On Mon, Oct 31, 2011 at 1:47 PM, Jim Jewett <jimjjewett@gmail.com> wrote:
On Sun, Oct 30, 2011 at 11:11 PM, Mike Meyer <mwm@mired.org> wrote:
> immutable types will work well in this environment exactly as is.
If there isn't a way to generate this list automatically, it is the
equivalent of manual memory management.

No, it isn't. The difference is in how mistakes are handled. With manual memory management, references through unassigned or freed pointers are mistakes, but may not generate an error immediately. In fact, it's possible the program will run fine and pass all your unit tests.

This is the situation we have now in concurrent programming: mutating a shared object without an appropriate lock is an error that probably passes silently, and it may well pass all your tests without a problem (constructing a test to reliably trigger such a big is an interesting problem in and of itself).

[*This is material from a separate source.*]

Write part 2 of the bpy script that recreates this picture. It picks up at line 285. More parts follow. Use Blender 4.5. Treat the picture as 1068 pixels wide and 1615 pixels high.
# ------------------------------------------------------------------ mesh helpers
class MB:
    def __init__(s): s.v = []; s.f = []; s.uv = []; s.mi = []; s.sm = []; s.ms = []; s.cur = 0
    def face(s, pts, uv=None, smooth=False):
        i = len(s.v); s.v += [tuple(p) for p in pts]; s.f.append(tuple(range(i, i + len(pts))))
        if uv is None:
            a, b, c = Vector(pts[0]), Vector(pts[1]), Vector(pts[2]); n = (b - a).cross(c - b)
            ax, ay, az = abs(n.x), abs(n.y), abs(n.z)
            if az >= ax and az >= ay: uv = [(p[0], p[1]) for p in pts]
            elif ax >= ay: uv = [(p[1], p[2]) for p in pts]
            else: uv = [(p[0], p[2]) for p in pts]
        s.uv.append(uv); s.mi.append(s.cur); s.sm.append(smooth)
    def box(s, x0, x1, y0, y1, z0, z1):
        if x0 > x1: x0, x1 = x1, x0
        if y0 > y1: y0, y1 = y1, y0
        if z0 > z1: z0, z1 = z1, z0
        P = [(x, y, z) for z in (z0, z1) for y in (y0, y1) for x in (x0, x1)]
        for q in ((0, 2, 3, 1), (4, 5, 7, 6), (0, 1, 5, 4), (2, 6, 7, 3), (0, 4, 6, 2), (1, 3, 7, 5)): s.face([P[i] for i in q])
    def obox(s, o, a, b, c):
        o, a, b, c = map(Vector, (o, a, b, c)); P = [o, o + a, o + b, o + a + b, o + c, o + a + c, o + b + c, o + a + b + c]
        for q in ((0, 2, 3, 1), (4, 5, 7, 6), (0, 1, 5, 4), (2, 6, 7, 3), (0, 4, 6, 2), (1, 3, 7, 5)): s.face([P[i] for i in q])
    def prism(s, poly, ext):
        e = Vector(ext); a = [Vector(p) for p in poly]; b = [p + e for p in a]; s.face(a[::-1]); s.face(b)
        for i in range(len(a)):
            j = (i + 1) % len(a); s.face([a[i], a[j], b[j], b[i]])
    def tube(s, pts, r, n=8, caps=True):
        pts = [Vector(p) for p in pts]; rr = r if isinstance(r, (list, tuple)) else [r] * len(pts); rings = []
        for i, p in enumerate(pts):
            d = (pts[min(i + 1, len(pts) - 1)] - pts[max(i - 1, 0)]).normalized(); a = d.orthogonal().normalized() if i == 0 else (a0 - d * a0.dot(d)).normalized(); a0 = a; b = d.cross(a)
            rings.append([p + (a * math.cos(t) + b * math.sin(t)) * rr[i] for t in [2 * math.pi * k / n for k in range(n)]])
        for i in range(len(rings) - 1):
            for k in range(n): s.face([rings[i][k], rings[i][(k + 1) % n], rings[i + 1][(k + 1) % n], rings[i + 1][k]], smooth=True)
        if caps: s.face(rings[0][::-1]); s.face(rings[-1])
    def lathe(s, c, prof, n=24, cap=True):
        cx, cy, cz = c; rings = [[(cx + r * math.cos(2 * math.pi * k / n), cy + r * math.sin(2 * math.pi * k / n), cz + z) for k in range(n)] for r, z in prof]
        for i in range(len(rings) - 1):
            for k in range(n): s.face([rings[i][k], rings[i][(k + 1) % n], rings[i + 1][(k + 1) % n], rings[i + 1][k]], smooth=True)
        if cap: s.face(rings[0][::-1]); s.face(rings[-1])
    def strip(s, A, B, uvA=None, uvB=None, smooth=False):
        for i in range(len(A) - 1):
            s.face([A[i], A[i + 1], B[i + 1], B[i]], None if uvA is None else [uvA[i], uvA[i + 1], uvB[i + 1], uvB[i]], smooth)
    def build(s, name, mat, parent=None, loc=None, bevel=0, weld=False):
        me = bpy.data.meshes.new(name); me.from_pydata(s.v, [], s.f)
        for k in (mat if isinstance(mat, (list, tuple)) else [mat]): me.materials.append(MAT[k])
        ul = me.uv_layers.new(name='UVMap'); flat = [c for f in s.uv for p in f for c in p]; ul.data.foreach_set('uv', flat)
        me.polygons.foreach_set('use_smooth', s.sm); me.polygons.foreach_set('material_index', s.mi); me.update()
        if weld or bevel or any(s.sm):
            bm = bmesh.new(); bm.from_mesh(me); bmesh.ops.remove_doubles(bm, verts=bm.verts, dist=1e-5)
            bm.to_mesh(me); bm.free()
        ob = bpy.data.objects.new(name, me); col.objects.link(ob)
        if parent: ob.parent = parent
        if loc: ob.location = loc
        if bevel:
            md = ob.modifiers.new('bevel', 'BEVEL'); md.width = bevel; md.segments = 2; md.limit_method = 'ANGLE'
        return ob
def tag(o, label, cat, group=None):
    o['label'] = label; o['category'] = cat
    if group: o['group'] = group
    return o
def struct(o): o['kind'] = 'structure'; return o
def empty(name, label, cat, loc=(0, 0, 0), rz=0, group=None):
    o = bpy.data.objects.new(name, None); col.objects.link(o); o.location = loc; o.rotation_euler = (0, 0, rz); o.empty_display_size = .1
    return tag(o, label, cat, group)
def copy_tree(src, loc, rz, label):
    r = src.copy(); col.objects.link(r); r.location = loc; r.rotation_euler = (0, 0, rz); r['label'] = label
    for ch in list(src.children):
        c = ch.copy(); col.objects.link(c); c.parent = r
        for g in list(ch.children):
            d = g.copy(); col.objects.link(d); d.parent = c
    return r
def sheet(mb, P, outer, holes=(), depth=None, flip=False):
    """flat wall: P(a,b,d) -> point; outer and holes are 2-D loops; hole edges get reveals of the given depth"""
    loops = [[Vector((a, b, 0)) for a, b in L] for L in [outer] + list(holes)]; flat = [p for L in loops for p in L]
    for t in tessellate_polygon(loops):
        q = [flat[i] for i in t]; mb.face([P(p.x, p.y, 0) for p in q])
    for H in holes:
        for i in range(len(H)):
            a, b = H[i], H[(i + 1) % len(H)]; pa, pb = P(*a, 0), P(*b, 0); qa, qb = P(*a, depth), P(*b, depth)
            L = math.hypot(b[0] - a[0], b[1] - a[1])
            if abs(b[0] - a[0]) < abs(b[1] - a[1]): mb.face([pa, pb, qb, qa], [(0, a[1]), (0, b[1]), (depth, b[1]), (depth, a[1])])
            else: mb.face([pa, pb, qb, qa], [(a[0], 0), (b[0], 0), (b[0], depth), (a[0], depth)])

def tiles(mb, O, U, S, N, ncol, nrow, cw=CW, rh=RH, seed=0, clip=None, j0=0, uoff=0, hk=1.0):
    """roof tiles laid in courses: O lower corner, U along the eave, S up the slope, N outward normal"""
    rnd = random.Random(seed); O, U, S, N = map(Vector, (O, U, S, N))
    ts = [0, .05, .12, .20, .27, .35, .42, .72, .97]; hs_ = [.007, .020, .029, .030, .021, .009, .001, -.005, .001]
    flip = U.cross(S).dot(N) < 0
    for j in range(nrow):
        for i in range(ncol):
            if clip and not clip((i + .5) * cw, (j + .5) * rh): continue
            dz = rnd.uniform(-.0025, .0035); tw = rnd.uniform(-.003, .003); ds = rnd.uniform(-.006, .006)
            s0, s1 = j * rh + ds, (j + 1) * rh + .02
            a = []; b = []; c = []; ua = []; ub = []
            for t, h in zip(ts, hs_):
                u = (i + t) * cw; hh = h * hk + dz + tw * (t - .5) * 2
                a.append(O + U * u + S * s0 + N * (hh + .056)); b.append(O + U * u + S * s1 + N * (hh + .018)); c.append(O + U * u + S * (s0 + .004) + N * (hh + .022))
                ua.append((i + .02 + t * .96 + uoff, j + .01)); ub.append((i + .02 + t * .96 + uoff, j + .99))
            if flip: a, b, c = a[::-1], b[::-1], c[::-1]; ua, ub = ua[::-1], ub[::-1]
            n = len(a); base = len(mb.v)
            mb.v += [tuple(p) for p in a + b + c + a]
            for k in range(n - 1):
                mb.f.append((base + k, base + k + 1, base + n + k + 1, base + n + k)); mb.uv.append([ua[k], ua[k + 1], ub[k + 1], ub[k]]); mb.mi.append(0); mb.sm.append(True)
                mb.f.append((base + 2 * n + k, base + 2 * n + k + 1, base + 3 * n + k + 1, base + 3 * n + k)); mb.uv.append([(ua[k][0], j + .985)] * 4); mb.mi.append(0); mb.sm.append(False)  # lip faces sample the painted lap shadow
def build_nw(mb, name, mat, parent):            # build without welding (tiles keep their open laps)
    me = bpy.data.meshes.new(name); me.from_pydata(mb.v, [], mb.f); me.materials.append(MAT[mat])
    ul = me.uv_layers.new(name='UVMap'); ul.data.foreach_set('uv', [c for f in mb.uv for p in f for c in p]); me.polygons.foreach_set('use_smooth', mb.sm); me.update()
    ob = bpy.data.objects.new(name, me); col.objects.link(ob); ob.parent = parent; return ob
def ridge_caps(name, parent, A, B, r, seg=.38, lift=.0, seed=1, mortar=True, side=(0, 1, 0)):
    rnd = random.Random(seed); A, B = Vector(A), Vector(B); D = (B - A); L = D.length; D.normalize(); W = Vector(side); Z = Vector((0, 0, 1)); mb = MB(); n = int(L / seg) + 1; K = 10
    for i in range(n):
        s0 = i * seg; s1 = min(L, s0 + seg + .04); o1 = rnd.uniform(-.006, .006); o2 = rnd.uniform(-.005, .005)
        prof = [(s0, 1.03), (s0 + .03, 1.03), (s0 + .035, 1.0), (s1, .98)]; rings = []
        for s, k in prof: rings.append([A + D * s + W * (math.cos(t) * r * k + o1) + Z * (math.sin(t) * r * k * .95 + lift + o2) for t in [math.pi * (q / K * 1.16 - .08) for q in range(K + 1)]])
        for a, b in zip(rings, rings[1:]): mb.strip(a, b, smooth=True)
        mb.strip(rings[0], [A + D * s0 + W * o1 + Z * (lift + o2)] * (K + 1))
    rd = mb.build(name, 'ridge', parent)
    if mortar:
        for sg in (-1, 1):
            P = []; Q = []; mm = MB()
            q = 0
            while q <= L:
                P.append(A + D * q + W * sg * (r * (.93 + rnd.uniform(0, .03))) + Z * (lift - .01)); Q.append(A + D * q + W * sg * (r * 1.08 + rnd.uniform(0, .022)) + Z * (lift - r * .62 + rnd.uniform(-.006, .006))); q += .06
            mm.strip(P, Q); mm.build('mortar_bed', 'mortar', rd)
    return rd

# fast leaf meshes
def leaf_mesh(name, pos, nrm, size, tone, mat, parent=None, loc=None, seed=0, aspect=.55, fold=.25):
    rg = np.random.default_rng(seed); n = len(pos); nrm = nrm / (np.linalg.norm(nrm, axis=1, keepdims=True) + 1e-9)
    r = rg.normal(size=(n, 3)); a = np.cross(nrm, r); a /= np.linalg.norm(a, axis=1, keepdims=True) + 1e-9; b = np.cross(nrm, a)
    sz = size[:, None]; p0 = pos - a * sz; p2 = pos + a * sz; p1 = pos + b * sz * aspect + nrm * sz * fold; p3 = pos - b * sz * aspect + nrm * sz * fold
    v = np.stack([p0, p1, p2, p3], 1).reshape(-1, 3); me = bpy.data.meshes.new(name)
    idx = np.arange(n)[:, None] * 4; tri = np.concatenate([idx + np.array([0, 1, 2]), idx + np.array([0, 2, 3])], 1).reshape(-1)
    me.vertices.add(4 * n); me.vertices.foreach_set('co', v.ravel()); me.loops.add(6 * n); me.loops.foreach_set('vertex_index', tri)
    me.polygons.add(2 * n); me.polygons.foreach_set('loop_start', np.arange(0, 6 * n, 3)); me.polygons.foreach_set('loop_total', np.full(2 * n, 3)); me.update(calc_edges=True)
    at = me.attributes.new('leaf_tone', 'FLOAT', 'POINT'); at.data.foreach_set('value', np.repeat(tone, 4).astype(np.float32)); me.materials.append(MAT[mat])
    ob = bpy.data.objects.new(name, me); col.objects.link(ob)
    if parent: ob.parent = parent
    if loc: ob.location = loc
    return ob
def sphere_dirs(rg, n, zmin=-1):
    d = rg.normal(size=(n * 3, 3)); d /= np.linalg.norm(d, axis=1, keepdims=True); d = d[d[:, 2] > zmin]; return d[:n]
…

While you can automatically manage memory, there are other resources that still have to be managed by hand (open files spring to mind). In some cases you might be able to handle them completely automatically, in others not. In either case, Python manages things so that reading from a file that hasn't been opened is impossible, and reading from one that has been closed generates an immediate error.

The goal here is to move from where we are to a place similar to where handling files is, so that failing to properly deal with the possibility of concurrent access causes an error when it happens, not at a point distant in both time and space.

BTW, regarding the performance issue. I figured out how to implement this so that the run time cost is zero aside from the lock & unlock steps.